### Task prompt:
Leave out the pictures and set down exactly the lines from the start of the listing through the one with "COL = SC.collection", both included.

### Supplied data:
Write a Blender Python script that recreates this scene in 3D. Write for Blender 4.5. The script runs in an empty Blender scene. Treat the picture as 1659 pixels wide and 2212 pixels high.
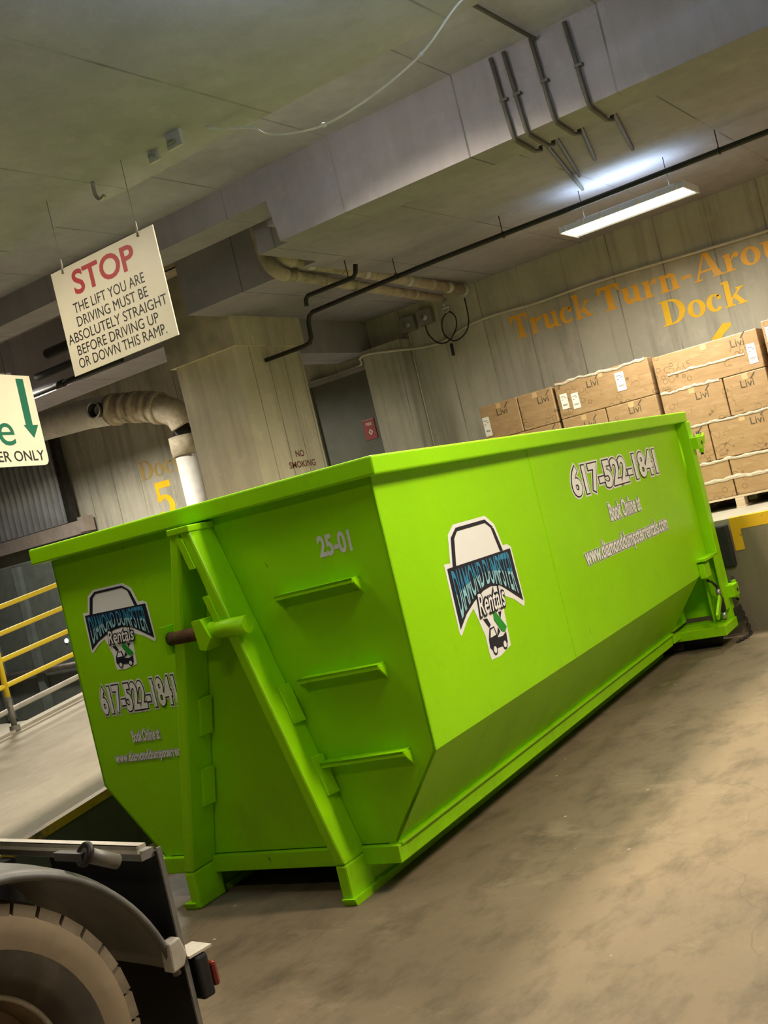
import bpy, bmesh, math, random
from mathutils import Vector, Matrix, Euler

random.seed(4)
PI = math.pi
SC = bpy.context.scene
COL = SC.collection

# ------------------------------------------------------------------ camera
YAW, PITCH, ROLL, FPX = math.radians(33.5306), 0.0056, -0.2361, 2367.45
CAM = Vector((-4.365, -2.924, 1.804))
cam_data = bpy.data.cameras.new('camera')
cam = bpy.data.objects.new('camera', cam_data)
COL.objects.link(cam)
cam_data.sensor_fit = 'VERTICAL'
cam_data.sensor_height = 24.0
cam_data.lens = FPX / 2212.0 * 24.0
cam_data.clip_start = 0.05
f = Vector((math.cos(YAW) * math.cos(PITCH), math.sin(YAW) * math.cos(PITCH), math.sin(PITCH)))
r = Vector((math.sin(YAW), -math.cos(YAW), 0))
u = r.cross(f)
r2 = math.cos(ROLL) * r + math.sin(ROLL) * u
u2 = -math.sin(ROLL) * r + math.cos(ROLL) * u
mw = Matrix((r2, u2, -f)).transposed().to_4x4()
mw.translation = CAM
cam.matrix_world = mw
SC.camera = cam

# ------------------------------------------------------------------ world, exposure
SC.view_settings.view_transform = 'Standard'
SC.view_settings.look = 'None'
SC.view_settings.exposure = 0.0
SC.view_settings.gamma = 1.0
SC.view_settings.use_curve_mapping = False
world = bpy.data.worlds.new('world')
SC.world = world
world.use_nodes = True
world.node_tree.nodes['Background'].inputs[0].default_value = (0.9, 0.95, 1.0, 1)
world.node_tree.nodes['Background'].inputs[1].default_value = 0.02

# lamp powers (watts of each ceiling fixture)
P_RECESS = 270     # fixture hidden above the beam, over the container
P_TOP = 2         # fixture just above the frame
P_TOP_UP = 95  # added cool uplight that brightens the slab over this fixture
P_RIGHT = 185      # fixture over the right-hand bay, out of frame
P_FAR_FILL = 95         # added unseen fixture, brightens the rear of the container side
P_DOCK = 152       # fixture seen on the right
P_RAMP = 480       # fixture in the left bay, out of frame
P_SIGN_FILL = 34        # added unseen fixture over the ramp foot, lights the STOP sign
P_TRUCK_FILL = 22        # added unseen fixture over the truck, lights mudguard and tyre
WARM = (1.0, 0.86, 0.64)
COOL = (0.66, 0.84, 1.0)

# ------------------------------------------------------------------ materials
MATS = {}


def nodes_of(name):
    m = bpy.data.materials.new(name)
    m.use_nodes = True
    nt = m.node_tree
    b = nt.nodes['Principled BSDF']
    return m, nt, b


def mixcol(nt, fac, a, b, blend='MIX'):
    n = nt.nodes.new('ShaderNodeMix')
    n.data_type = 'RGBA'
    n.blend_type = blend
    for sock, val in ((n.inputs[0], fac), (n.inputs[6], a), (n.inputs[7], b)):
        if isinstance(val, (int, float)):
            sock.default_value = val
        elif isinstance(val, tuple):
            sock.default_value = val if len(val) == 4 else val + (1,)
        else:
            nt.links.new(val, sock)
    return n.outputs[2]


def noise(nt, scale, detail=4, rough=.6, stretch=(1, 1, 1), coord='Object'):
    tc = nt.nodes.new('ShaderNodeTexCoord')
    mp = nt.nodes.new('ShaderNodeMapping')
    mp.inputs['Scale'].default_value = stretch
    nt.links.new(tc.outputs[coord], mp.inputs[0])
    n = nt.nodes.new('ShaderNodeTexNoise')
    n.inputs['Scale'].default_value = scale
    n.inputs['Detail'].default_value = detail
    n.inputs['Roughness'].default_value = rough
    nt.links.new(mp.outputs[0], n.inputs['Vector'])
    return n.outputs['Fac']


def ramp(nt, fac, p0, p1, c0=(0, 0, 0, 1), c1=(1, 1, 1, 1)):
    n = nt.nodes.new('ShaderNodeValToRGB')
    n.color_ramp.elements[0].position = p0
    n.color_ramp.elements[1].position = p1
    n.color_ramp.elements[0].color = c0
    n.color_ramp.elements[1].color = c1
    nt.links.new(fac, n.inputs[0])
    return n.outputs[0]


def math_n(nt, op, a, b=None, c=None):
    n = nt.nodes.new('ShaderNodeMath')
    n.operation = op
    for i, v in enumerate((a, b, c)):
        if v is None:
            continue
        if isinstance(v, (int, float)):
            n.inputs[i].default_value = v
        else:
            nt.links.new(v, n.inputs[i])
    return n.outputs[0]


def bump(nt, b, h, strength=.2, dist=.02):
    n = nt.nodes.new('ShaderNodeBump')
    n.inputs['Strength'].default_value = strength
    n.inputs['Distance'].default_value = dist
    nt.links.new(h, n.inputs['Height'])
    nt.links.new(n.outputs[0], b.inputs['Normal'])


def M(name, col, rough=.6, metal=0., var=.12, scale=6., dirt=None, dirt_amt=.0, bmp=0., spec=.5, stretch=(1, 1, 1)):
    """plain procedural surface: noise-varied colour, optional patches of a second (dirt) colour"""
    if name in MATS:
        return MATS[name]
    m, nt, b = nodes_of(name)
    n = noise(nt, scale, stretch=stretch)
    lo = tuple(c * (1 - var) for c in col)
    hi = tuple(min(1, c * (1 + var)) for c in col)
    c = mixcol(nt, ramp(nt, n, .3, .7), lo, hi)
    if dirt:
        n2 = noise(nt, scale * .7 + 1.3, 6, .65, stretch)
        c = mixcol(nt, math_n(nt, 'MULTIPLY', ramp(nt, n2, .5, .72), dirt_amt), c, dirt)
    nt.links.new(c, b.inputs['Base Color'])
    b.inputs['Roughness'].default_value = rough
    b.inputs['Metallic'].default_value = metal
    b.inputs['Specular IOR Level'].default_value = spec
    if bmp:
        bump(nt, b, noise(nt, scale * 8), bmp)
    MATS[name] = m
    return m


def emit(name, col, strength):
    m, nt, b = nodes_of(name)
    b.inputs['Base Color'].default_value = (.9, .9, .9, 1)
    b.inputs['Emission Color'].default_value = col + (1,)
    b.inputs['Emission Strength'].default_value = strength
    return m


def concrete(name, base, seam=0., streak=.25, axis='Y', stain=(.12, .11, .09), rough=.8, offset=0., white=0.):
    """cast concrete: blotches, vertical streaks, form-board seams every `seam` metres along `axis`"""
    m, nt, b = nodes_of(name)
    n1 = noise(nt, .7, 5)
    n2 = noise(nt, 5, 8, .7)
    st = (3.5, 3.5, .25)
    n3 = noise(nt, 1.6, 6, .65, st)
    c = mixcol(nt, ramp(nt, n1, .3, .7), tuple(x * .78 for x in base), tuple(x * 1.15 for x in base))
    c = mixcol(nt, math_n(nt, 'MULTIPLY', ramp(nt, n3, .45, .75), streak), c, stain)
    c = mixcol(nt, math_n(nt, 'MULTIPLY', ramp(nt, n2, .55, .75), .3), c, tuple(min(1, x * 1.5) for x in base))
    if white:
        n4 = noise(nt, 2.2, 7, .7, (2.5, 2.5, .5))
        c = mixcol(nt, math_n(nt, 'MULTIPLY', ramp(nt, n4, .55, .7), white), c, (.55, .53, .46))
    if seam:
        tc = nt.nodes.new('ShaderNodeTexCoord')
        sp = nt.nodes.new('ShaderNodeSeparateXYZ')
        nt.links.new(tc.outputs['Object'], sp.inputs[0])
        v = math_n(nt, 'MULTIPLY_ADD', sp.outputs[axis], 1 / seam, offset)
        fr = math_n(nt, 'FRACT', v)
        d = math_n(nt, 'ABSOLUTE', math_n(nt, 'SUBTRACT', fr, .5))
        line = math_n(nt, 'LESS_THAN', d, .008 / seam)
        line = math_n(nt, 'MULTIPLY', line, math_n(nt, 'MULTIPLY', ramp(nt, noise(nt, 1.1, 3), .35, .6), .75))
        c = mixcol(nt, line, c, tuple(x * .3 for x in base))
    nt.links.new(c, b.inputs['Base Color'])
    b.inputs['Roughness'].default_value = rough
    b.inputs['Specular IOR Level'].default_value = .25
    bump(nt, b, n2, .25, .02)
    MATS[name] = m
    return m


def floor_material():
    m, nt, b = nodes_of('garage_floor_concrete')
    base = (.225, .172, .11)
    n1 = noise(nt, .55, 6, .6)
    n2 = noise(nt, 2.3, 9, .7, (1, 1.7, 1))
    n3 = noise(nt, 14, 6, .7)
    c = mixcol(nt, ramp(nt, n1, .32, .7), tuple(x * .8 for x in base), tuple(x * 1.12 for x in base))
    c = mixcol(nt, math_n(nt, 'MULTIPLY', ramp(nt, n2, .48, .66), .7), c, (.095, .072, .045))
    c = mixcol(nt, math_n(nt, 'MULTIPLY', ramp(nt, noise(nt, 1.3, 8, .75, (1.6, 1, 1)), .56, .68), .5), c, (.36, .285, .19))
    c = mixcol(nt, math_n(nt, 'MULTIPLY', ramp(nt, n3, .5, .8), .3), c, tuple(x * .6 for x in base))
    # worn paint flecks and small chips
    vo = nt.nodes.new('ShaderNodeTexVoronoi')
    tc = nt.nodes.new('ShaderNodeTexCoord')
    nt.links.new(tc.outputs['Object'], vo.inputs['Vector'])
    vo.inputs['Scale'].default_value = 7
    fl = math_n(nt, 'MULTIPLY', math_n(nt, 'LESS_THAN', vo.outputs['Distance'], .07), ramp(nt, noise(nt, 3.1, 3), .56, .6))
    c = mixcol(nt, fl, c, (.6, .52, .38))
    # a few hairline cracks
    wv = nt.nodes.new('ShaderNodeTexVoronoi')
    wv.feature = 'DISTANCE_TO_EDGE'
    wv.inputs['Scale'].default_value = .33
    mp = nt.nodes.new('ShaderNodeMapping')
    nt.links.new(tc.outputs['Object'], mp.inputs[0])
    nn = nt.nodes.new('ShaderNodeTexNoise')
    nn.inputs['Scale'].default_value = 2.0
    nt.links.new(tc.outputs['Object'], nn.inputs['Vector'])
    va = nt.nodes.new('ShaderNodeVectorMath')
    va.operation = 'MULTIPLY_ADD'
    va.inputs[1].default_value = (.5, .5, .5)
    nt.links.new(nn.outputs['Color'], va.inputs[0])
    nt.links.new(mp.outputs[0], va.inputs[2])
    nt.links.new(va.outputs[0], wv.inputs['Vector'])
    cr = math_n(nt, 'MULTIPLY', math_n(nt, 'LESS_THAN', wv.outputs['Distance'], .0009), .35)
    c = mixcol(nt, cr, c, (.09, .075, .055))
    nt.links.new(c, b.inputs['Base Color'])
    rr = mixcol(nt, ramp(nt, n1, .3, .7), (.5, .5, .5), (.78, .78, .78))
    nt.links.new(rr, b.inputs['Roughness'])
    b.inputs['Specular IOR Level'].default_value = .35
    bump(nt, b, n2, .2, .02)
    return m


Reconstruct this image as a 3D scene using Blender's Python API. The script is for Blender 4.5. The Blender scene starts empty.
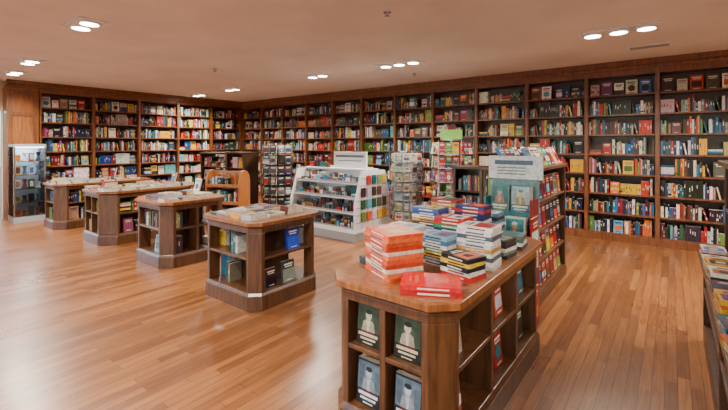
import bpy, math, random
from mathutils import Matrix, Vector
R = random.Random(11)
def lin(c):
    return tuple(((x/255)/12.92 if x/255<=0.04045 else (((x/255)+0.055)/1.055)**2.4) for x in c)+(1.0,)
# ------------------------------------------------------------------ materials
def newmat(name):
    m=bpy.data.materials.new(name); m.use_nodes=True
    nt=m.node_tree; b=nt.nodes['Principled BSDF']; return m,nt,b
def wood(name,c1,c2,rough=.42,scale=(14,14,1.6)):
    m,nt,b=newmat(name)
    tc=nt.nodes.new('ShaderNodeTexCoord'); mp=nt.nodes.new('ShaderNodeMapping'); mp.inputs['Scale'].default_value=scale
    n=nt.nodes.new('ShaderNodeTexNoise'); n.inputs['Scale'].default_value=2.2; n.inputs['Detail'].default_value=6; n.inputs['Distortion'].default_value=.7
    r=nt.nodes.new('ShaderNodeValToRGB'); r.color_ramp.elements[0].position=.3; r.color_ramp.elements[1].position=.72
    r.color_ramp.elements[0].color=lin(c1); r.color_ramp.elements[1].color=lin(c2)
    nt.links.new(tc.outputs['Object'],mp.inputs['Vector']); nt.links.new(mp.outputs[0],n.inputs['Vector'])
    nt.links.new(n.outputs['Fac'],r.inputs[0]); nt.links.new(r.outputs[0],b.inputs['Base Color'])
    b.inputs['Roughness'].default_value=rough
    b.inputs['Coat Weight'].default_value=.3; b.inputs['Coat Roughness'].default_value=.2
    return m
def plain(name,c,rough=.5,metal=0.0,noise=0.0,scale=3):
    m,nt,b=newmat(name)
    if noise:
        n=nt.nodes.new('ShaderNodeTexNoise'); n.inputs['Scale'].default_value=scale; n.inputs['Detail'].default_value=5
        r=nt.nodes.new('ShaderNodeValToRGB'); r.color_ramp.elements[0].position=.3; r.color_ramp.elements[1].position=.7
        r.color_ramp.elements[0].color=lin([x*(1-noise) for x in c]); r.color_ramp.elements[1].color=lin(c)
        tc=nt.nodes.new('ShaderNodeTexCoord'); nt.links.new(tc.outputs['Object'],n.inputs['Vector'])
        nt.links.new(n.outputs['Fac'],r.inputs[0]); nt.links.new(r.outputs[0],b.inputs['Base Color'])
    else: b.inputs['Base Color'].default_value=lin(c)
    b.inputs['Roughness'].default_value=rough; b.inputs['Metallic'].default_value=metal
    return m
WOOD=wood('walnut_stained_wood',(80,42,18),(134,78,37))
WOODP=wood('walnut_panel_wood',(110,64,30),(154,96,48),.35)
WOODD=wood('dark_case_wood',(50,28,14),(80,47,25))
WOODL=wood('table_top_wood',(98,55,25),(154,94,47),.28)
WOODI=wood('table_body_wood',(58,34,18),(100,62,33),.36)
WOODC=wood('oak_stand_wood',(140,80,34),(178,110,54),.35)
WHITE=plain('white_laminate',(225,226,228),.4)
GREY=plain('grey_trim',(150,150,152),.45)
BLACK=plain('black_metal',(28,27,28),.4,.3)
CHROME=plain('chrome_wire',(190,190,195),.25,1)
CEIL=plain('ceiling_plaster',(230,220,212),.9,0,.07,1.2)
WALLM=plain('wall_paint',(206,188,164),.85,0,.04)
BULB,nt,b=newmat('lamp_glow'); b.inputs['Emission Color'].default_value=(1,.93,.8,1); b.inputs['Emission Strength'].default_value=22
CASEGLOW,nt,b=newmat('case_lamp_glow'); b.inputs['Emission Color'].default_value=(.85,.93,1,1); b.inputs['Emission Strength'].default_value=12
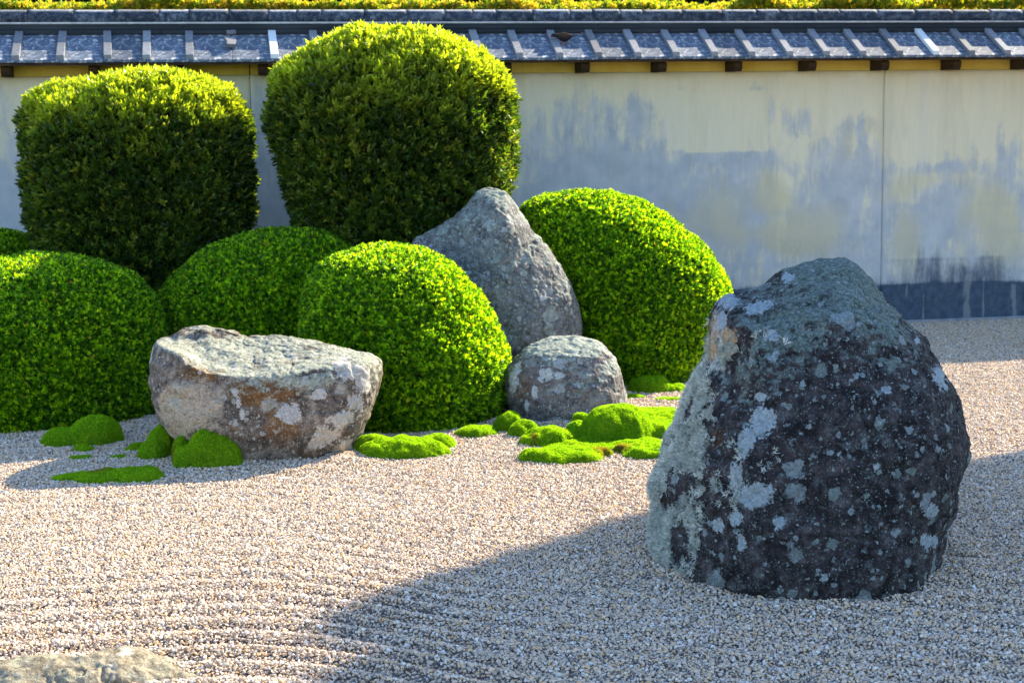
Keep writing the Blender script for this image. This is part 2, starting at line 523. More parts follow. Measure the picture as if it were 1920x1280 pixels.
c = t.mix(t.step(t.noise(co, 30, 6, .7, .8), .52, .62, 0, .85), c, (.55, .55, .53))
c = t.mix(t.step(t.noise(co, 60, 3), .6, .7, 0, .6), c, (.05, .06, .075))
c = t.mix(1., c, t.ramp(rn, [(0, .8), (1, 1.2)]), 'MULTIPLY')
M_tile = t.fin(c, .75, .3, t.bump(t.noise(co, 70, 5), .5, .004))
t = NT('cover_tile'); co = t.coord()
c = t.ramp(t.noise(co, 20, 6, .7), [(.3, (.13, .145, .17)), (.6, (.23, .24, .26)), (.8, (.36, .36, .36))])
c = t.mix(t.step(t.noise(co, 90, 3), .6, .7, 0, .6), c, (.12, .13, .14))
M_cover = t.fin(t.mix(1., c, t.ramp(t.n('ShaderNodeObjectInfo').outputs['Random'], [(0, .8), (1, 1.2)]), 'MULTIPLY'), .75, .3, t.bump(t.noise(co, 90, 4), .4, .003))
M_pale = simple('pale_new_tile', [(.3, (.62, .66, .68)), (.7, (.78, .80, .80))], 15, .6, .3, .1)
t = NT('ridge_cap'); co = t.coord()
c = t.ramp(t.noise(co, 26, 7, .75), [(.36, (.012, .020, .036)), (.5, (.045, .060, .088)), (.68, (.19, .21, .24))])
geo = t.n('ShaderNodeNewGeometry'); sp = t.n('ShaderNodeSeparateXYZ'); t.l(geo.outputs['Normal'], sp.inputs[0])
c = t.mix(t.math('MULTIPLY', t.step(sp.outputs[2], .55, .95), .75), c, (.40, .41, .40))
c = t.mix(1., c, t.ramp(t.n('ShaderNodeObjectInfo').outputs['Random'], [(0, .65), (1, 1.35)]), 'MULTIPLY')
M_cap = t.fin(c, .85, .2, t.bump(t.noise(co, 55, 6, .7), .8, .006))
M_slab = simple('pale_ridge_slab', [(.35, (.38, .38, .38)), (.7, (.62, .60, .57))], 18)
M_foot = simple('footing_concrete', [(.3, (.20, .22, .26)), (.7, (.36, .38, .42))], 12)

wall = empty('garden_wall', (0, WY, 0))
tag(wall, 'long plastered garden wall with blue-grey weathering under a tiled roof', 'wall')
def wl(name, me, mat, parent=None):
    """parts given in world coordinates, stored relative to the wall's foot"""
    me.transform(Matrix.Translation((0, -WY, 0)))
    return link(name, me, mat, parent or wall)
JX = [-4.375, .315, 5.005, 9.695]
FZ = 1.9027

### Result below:
Write a Blender Python script that recreates this scene in 3D. Write for Blender 4.5. The script runs in an empty Blender scene. Treat the picture as 1659 pixels wide and 2212 pixels high.
import bpy, bmesh, math, random
from mathutils import Vector, Matrix, Euler

random.seed(4)
PI = math.pi
SC = bpy.context.scene
COL = SC.collection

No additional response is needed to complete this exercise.